### OBJECTIVE
Quote the listing in full, exactly as given, minus any pictures.
::: DATASET EXCERPT
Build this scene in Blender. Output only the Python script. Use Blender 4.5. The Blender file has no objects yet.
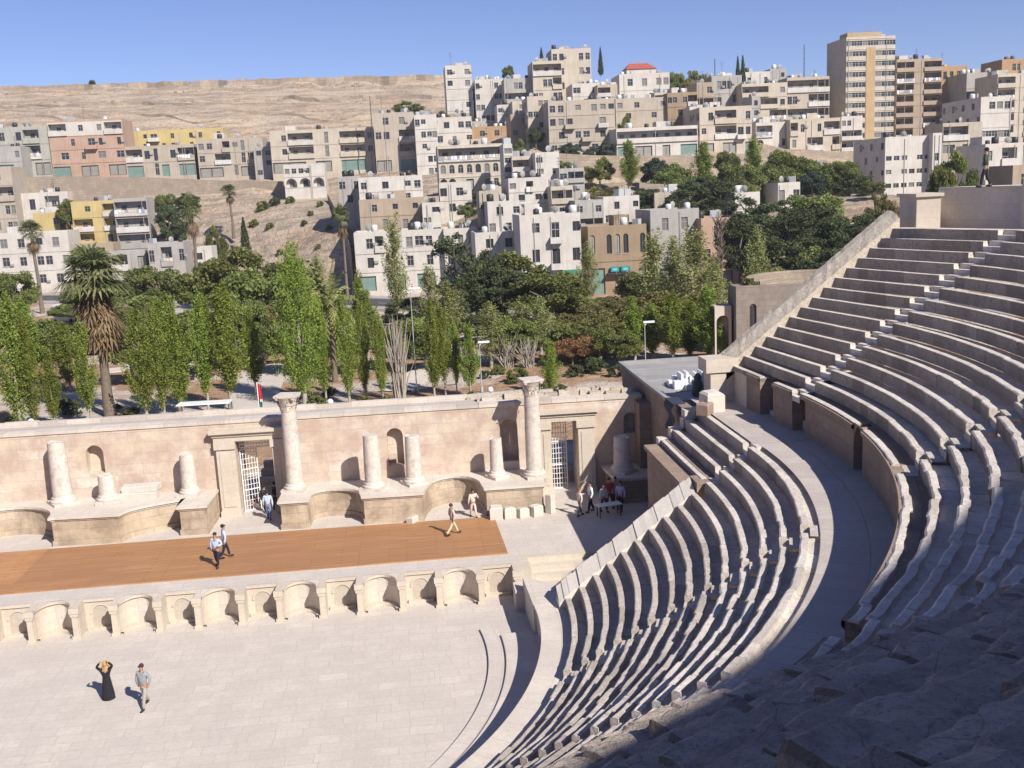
import bpy, math, random
import numpy as np
from mathutils import Vector, noise

random.seed(7)
SC = bpy.context.scene
COL = SC.collection
R = math.radians

# ------------------------------------------------------------------ camera model (metres, orchestra floor = 0, +Y = towards the city)
CAM = np.array([13.0859, -40.8117, 19.4121])
YAW, PIT, ROL, FPX = -0.0941, 0.1877, -0.0491, 1021.17
W_, H_ = 1024, 768
FWD = np.array([-math.sin(YAW)*math.cos(PIT), math.cos(YAW)*math.cos(PIT), -math.sin(PIT)])
RGT0 = np.array([math.cos(YAW), math.sin(YAW), 0.0])
UP0 = np.cross(RGT0, FWD)
RGT = math.cos(ROL)*RGT0 + math.sin(ROL)*UP0
UPV = -math.sin(ROL)*RGT0 + math.cos(ROL)*UP0
HOR = np.array([-math.sin(YAW), math.cos(YAW)])          # horizontal heading

def ray(px, py):
    return FWD + (px-W_/2)/FPX*RGT - (py-H_/2)/FPX*UPV
def at(px, py, D):
    """surveyed point: bearing (px,py) at D metres horizontally ahead"""
    d = ray(px, py); t = D/(d[0]*HOR[0]+d[1]*HOR[1])
    return CAM + t*d
def ground(px, py, z):
    d = ray(px, py); t = (z-CAM[2])/d[2]
    return CAM + t*d
def depth(P):
    return (P[0]-CAM[0])*HOR[0] + (P[1]-CAM[1])*HOR[1]

# ------------------------------------------------------------------ object helpers
def link(o, parent=None):
    COL.objects.link(o)
    if parent is not None: o.parent = parent
    return o
def tag(o, label, cat, group=None):
    o['label'] = label; o['category'] = cat
    if group: o['group'] = group
    return o
def struct(o):
    o['kind'] = 'structure'; return o
def empty(name, label, cat, loc=(0, 0, 0), rz=0.0, group=None, parent=None):
    o = bpy.data.objects.new(name, None); o.empty_display_size = .3
    link(o, parent); o.location = loc; o.rotation_euler = (0, 0, rz)
    if label: tag(o, label, cat, group)
    return o
def copy_tree(o, parent=None):
    c = o.copy(); link(c, parent)
    for ch in list(o.children): copy_tree(ch, c)
    return c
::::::
### RESULT
Build this scene in Blender. Output only the Python script. Use Blender 4.5. The Blender file has no objects yet.
import bpy, math, random
import numpy as np
from mathutils import Vector, noise

random.seed(7)
SC = bpy.context.scene
COL = SC.collection
R = math.radians

# ------------------------------------------------------------------ camera model (metres, orchestra floor = 0, +Y = towards the city)
CAM = np.array([13.0859, -40.8117, 19.4121])
YAW, PIT, ROL, FPX = -0.0941, 0.1877, -0.0491, 1021.17
W_, H_ = 1024, 768
FWD = np.array([-math.sin(YAW)*math.cos(PIT), math.cos(YAW)*math.cos(PIT), -math.sin(PIT)])
RGT0 = np.array([math.cos(YAW), math.sin(YAW), 0.0])
UP0 = np.cross(RGT0, FWD)
RGT = math.cos(ROL)*RGT0 + math.sin(ROL)*UP0
UPV = -math.sin(ROL)*RGT0 + math.cos(ROL)*UP0
HOR = np.array([-math.sin(YAW), math.cos(YAW)])          # horizontal heading

def ray(px, py):
    return FWD + (px-W_/2)/FPX*RGT - (py-H_/2)/FPX*UPV
def at(px, py, D):
    """surveyed point: bearing (px,py) at D metres horizontally ahead"""
    d = ray(px, py); t = D/(d[0]*HOR[0]+d[1]*HOR[1])
    return CAM + t*d
def ground(px, py, z):
    d = ray(px, py); t = (z-CAM[2])/d[2]
    return CAM + t*d
def depth(P):
    return (P[0]-CAM[0])*HOR[0] + (P[1]-CAM[1])*HOR[1]

# ------------------------------------------------------------------ object helpers
def link(o, parent=None):
    COL.objects.link(o)
    if parent is not None: o.parent = parent
    return o
def tag(o, label, cat, group=None):
    o['label'] = label; o['category'] = cat
    if group: o['group'] = group
    return o
def struct(o):
    o['kind'] = 'structure'; return o
def empty(name, label, cat, loc=(0, 0, 0), rz=0.0, group=None, parent=None):
    o = bpy.data.objects.new(name, None); o.empty_display_size = .3
    link(o, parent); o.location = loc; o.rotation_euler = (0, 0, rz)
    if label: tag(o, label, cat, group)
    return o
def copy_tree(o, parent=None):
    c = o.copy(); link(c, parent)
    for ch in list(o.children): copy_tree(ch, c)
    return c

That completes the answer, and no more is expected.